— Begin Dataset extract —

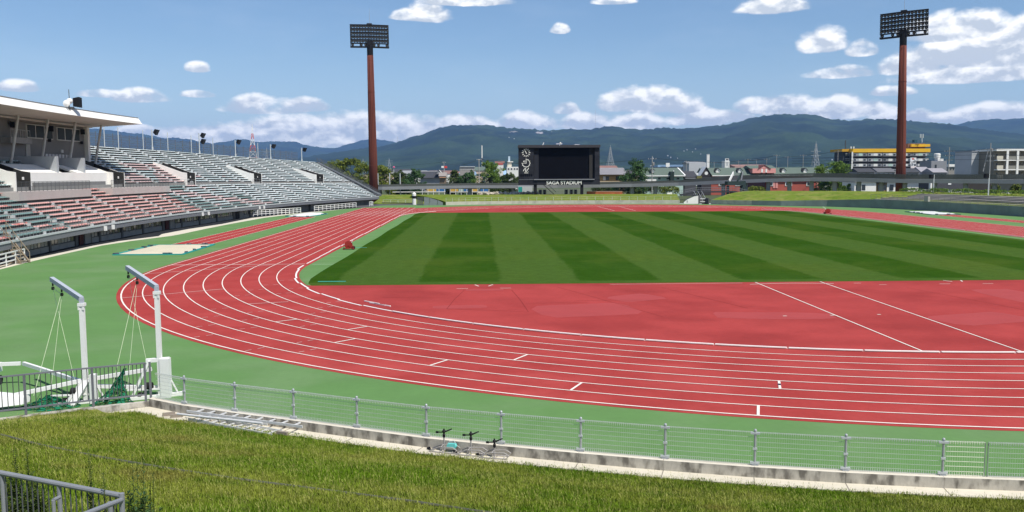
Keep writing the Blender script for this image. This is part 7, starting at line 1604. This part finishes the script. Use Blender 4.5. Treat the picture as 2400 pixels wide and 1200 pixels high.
pg = M('pylon_grey', (0.36, 0.38, 0.40), 0.6); pr_, pw = M('tower_red', (0.55, 0.10, 0.07), 0.6), M('tower_white', (0.72, 0.71, 0.70), 0.6)
pylon(595, 299, 900, 15, 'red and white lattice radio tower behind the stand', pw, (pw, pr_), nseg=9)
pylon(1430, 345, 520, 9, 'pale lattice tower right of the scoreboard', pg, nseg=9)
pylon(913, 373, 900, 8, 'grey lattice pylon left of the pink ball sign', pg, None, 'lattice pylons on the plain', arms=3)
pylon(1910, 337, 420, 6, 'slim lattice pylon left of the yellow apartment block', pg, None, 'lattice pylons on the plain', 10, arms=2)
pylon(852, 374, 1000, 8, 'faint grey pylon above the trees left of the mast', pg, None, 'lattice pylons on the plain', arms=3)
pylon(627, 350, 1000, 9, 'faint grey pylon right of the red and white tower', pg, None, 'lattice pylons on the plain', arms=3)
b = at(1130, 430, 600); t = thing('banded_mast', 'slender white mast with dark bands above the town', 'mast', (b.x, 600, 0)); h = at(1130, 341, 600).z
for i in range(9): MB().tube((0, 0, h * i / 9), (0, 0, h * (i + 1) / 9), 0.42, 8).build('section', offw if i % 2 == 0 or i > 6 else colm('band_dark', (0.10, 0.10, 0.12)), t)
for px, lab in ((886, 'thin pale post right of the mast on the walkway side'), (913.5, 'pale post between the mast and the domed tree'), (938, 'pale post in front of the dark round tree')):
    b = at(px, 432, 183); h = at(px, 406, 183).z; o = MB().tube((0, 0, 0), (0, 0, h), 0.13, 8).build('net_post', galv_l, loc=(b.x, 183, 0)); tag(o, lab, 'post', 'posts behind the raised walkway')

# ---------------------------------------------------------------- weeds by the pipe railing
def weed(px, Y, h, r, kind, label, seed, spikes=5, dens=1.0):
    rg = random.Random(seed); b = at(px, 1200, Y); b.z = lawnz(b.x, b.y); t = thing('weed_bush', label, 'bush', tuple(b), 0, 'weedy bushes by the pipe railing'); st = MB(); lb = MB()
    def leaf(p, d, ln_):
        s_ = d.cross(Vector((0, 0, 1)))
        if s_.length < 1e-3: return
        s_ = s_.normalized() * ln_ * 0.17; q = p + d * ln_ * 0.5; e = p + d * ln_ - Vector((0, 0, ln_ * 0.2)); lb.poly([p, q - s_, e, q + s_])
    n = int(46 * dens) + spikes
    for i in range(n):
        sp_ = i < spikes; a = rg.random() * 6.28; rr = r * math.sqrt(rg.random()) * (0.6 if sp_ else 1); p0 = Vector((rr * math.cos(a), rr * math.sin(a), 0)) * 0.5; hh = h * (rg.uniform(1.0, 1.22) if sp_ else rg.uniform(0.55, 0.95) * (1.05 - 0.35 * rr / r)); p1 = Vector((rr * math.cos(a), rr * math.sin(a), hh)) + Vector((rg.uniform(-.04, .04), rg.uniform(-.04, .04), 0)); st.tube(p0 - Vector((0, 0, .1)), p1, 0.006, 5, 0.002)
        m = int(hh / 0.022)
        for j in range(int(m * 0.35), m):
            k = j / m; p = p0.lerp(p1, k)
            for _ in range(2): aa = rg.random() * 6.28; leaf(p, Vector((math.cos(aa), math.sin(aa), rg.uniform(0.3, 1.3))).normalized(), rg.uniform(0.05, 0.10) * (1.1 - k * (0.75 if sp_ else 0.4)))
    st.build('stem', M('stem_green', (0.10, 0.12, 0.03), 0.8), t); lb.build('foliage', LF[kind], t)
weed(318, -64.2, 1.12, 0.21, 'green', 'dark leafy bush with two tall spikes right of the railing corner', 1, 3, 1.5); weed(345, -63.9, 0.92, 0.15, 'bush', 'low pale weed beside the dark leafy bush', 3, 2, 0.5)
weed(45, -63.0, 1.02, 0.17, 'bush', 'leafy weed seen through the left bars of the railing', 4, 2, 0.8); weed(80, -63.2, 1.02, 0.14, 'bush', 'second leafy weed behind the railing bars', 5, 2, 0.7); weed(222, -63.2, 1.12, 0.05, 'bush', 'single narrow weed behind the middle of the railing', 6, 2, 0.1); weed(255, -64.2, 0.98, 0.16, 'bush', 'grassy weed inside the corner of the railing', 7, 2, 0.6)
# ---------------------------------------------------------------- mountains
RIDGE = [(-600, 330), (-300, 318), (-100, 308), (60, 300), (200, 301), (245, 303), (290, 309), (340, 314), (380, 323), (410, 322), (440, 326), (500, 336), (530, 331), (555, 326.5), (580, 327), (605, 331.5), (650, 331), (690, 332), (720, 340), (760, 345.5), (790, 346), (815, 338), (850, 328), (875, 325.5), (900, 327.5), (925, 333), (950, 340), (1000, 350), (1100, 360)]
RIDGE2 = [(600, 385), (700, 372), (780, 358), (830, 350), (880, 345), (930, 334), (960, 322), (985, 316), (1000, 311), (1030, 300), (1060, 295.5), (1085, 294), (1105, 292.5), (1125, 292.5), (1160, 298), (1190, 300.5), (1230, 302), (1260, 304.5), (1290, 305), (1340, 302), (1380, 304.5), (1410, 296), (1425, 293.5), (1440, 294.5), (1470, 301), (1500, 303.5), (1550, 299.5), (1600, 301), (1640, 298), (1690, 293), (1730, 284), (1770, 274), (1800, 268.5), (1830, 266), (1860, 267.5), (1885, 265.5), (1910, 269.5), (1950, 279), (1985, 283), (2020, 281), (2060, 278), (2100, 279), (2150, 284), (2200, 288), (2240, 293), (2300, 303), (2360, 312), (2450, 322), (2700, 345), (3000, 370)]
RIDGE3 = [(2000, 330), (2120, 312), (2200, 298), (2240, 292), (2260, 286), (2290, 281), (2320, 279), (2350, 278), (2400, 277), (2480, 280), (2600, 290), (2800, 300), (3100, 325)]
forest = bpy.data.materials.new('forest'); forest.use_nodes = True
def forest_mat(m):
    t = m.node_tree; b = t.nodes['Principled BSDF']; g_ = N(t, 'ShaderNodeNewGeometry'); P = vmth(t, 'MULTIPLY', g_.outputs['Position'], (0.001, 0.001, 0.001))
    def nz(sc, det=6.0): n = N(t, 'ShaderNodeTexNoise'); n.inputs['Scale'].default_value = sc; n.inputs['Detail'].default_value = det; n.inputs['Roughness'].default_value = 0.62; L(t, P, n.inputs['Vector']); return n.outputs['Fac']
    c = mixc(t, mrange(t, nz(2.2), 0.40, 0.62), (0.011, 0.022, 0.009), (0.027, 0.048, 0.016)); c = mixc(t, mth(t, 'MULTIPLY', mrange(t, nz(6.0), 0.52, 0.68), 0.6), c, (0.042, 0.066, 0.024))
    v = mrange(t, nz(60.0, 4), 0.3, 0.7, 0.6, 1.4, smooth=False); n = vmth(t, 'SCALE', c); L(t, v, n.node.inputs['Scale']); L(t, n, b.inputs['Base Color']); b.inputs['Roughness'].default_value = 0.95; b.inputs['Specular IOR Level'].default_value = 0.1
forest_mat(forest)
def ridge_at(R, px): return float(np.interp(px, [p[0] for p in R], [p[1] for p in R]))
def mountain(R, D, foot, name, seed, rough=1.0, fine=2.0):
    mb = MB(); x0, x1 = R[0][0], R[-1][0]; ncol = int((x1 - x0) / 6); nrow = 46; base = 30.0; grid = []
    for j in range(nrow + 1):
        v = j / nrow                                             # 0 foot .. 0.78 ridge .. 1 behind
        for i in range(ncol + 1):
            px = x0 + (x1 - x0) * i / ncol; d0 = ray(px, 400); hx, hy = d0.x / math.hypot(d0.x, d0.y), d0.y / math.hypot(d0.x, d0.y)
            dr = ray(px, ridge_at(R, px)); H = CAM.z + D * dr.z / math.hypot(dr.x, dr.y); wob = 260 * mnoise.noise(Vector((px * 0.006, seed, 0)))
            dist = foot + (D - foot) * (v / 0.78) if v <= 0.78 else D + (v - 0.78) / 0.22 * 1600
            k = min(1.0, v / 0.78); x, y = CAM.x + hx * dist, CAM.y + hy * dist
            q = Vector((x * 0.0011, y * 0.0011, seed)); f = 1 - abs(mnoise.noise(q)) * 2.0; f2 = mnoise.fractal(Vector((x * 0.0035, y * 0.0035, seed)), 0.9, 2.1, 5)
            prof = k ** 1.25 if v <= 0.78 else 1 - 0.5 * ((v - 0.78) / 0.22) ** 1.5
            amp = math.sin(math.pi * min(1, k)) ** 0.8 * rough
            z = H * (prof + amp * (0.16 * (f - 0.3) + 0.07 * f2)) if v < 0.78 else H * prof + (7 * f2 if v > 0.779 else 0)
            if abs(v - 0.78) < 0.012: z += 7.5 * mnoise.noise(Vector((px * 0.12, seed, 1))) * fine
            # never rise above the sight line of the ridge
            lim = CAM.z + (H - CAM.z) * dist / D * (0.985 if v < 0.77 else 1.05)
            if v < 0.775: z = min(z, lim)
            mb.v.append((x, y, max(z, -0.9) if k > 0.02 else -0.9))
    for j in range(nrow):
        for i in range(ncol): a = j * (ncol + 1) + i; mb.f.append((a, a + 1, a + ncol + 2, a + ncol + 1)); mb.mi.append(0)
    return struct(mb.build(name, forest, smooth=True))
mountain(RIDGE, 13000, 8800, 'far_mountains', 2.3)
mountain(RIDGE3, 11500, 8000, 'far_mountains', 5.1)
mt = mountain(RIDGE2, 7600, 3600, 'mountains', 8.7, 1.0)
# settlements, quarries and masts on the slopes
dg = bpy.context.evaluated_depsgraph_get(); dg.update()
def hit(px, py):
    ok, loc, nn, idx, ob, mw = S.ray_cast(bpy.context.evaluated_depsgraph_get(), CAM + ray(px, py).normalized() * 2500, ray(px, py).normalized(), distance=20000)
    return loc if ok else None
rg = random.Random(4); wl = M('slope_white', (0.45, 0.45, 0.44), 0.8)
def slope_mark(px, py, i):
    if py < 320: return 'near the ridge above the scoreboard'
    if px < 1250: return 'left of the scoreboard top'
    if px < 1450: return 'behind the top of the scoreboard'
    if px < 1548: return 'above the dense dark tree'
    if px < 1592: return 'in the lower cluster above the square billboard'
    if px < 1660: return 'in the upper cluster left of the white chimney'
    return 'left of the yellow-roofed block'
spots = [(1603, 355), (1610, 352), (1623, 357), (1630, 350), (1565, 366), (1572, 370), (1588, 372), (1642, 362), (1193, 323), (1205, 326), (1293, 309.5), (1530, 372), (1950, 376)]
for i, (px, py) in enumerate(spots):
    p = hit(px, py)
    if p is None: continue
    w = rg.uniform(3.5, 6); t = thing('slope_house', 'tiny white house on the forested slope, %s' % slope_mark(px, py, i), 'house', tuple(p - Vector((0, 0, 3))), rg.random(), 'white houses on the mountainside'); MB().box((0, 0, 4), (w, 5, 4)).build('wall', wl, t); MB().raw([(-w / 2, -3.5, 6), (w / 2, -3.5, 6), (w / 2, 0, 8), (-w / 2, 0, 8), (-w / 2, 3.5, 6), (w / 2, 3.5, 6)], [(0, 1, 2, 3), (3, 2, 5, 4), (0, 3, 4), (1, 5, 2)]).build('roof', lgrey, t)
qm = M('quarry', (0.34, 0.31, 0.29), 0.95, 0.25, 0.02)
for px, py, w, h, lab in ((1203, 309, 24, 4, 'pale quarry scar on the ridge left of the scoreboard'), (1265, 311, 20, 6, 'bright white quarry scar on the ridge above the scoreboard'), (1311, 337, 18, 4, 'pinkish cleared slope just above the scoreboard'), (1352, 339, 16, 3, 'pale cleared slope above the right half of the scoreboard'), (1345, 341, 14, 4, 'small pale clearing beside the cleared slope')):
    vs = []; ok = True; r = random.Random(int(px))
    for i in range(16):
        a = 2 * math.pi * i / 16; rr = 0.5 * (0.6 + 0.5 * r.random()); p = hit(px + w * rr * math.cos(a), py + h * rr * math.sin(a))
        if p is None: ok = False; break
        vs.append(p + (CAM - p).normalized() * 25)
    if ok: o = MB().poly(vs).build('quarry', qm); tag(o, lab, 'quarry', 'cleared scars on the mountains')
for px, py0, py1, lab in ((1395.5, 258, 302, 'thin lattice mast on the middle ridge'), (1826, 258, 268, 'summit tower on the highest ridge right of centre'), (932, 320, 334, 'faint mast on the saddle right of the red-brown mast')):
    d = ray(px, py1); p = CAM + d * (7600 / math.hypot(d.x, d.y)); q = CAM + ray(px, py0) * (7600 / math.hypot(d.x, d.y)); t = thing('ridge_mast', lab, 'mast', tuple(p - Vector((0, 0, 20))), 0, 'masts on the mountain ridge'); h = (q - p).length + 20; MB().bar((0, 0, 0), (0, 0, h), 2.0).build('shaft', M('mast_pale', (0.5, 0.5, 0.52), 0.7), t); MB().box((0, 0, h * 0.85), (7, 7, 2)).build('platform', MATS['mast_pale'], t)

# ---------------------------------------------------------------- haze: one closed box of pale air round everything
hz = MB().box((0, 6400, 389), (26000, 17400, 782)); hm = bpy.data.materials.new('haze'); hm.use_nodes = True; t = hm.node_tree; t.nodes.clear()
pv = N(t, 'ShaderNodeVolumePrincipled'); pv.inputs['Color'].default_value = (0.27, 0.50, 1.0, 1.0); pv.inputs['Density'].default_value = 5.2e-5; pv.inputs['Anisotropy'].default_value = 0.0
om_ = N(t, 'ShaderNodeOutputMaterial'); L(t, pv.outputs[0], om_.inputs['Volume'])
o = hz.build('haze', hm, kind='stuff')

— End Dataset extract —

== Challenge ==
Every line from the top of the material above through the line with "b = at(px, 432, 183);" should be duplicated exactly, please; leave out the pictures.

== Task result ==
Keep writing the Blender script for this image. This is part 7, starting at line 1604. This part finishes the script. Use Blender 4.5. Treat the picture as 2400 pixels wide and 1200 pixels high.
pg = M('pylon_grey', (0.36, 0.38, 0.40), 0.6); pr_, pw = M('tower_red', (0.55, 0.10, 0.07), 0.6), M('tower_white', (0.72, 0.71, 0.70), 0.6)
pylon(595, 299, 900, 15, 'red and white lattice radio tower behind the stand', pw, (pw, pr_), nseg=9)
pylon(1430, 345, 520, 9, 'pale lattice tower right of the scoreboard', pg, nseg=9)
pylon(913, 373, 900, 8, 'grey lattice pylon left of the pink ball sign', pg, None, 'lattice pylons on the plain', arms=3)
pylon(1910, 337, 420, 6, 'slim lattice pylon left of the yellow apartment block', pg, None, 'lattice pylons on the plain', 10, arms=2)
pylon(852, 374, 1000, 8, 'faint grey pylon above the trees left of the mast', pg, None, 'lattice pylons on the plain', arms=3)
pylon(627, 350, 1000, 9, 'faint grey pylon right of the red and white tower', pg, None, 'lattice pylons on the plain', arms=3)
b = at(1130, 430, 600); t = thing('banded_mast', 'slender white mast with dark bands above the town', 'mast', (b.x, 600, 0)); h = at(1130, 341, 600).z
for i in range(9): MB().tube((0, 0, h * i / 9), (0, 0, h * (i + 1) / 9), 0.42, 8).build('section', offw if i % 2 == 0 or i > 6 else colm('band_dark', (0.10, 0.10, 0.12)), t)
for px, lab in ((886, 'thin pale post right of the mast on the walkway side'), (913.5, 'pale post between the mast and the domed tree'), (938, 'pale post in front of the dark round tree')):
    b = at(px, 432, 183); h = at(px, 406, 183).z; o = MB().tube((0, 0, 0), (0, 0, h), 0.13, 8).build('net_post', galv_l, loc=(b.x, 183, 0)); tag(o, lab, 'post', 'posts behind the raised walkway')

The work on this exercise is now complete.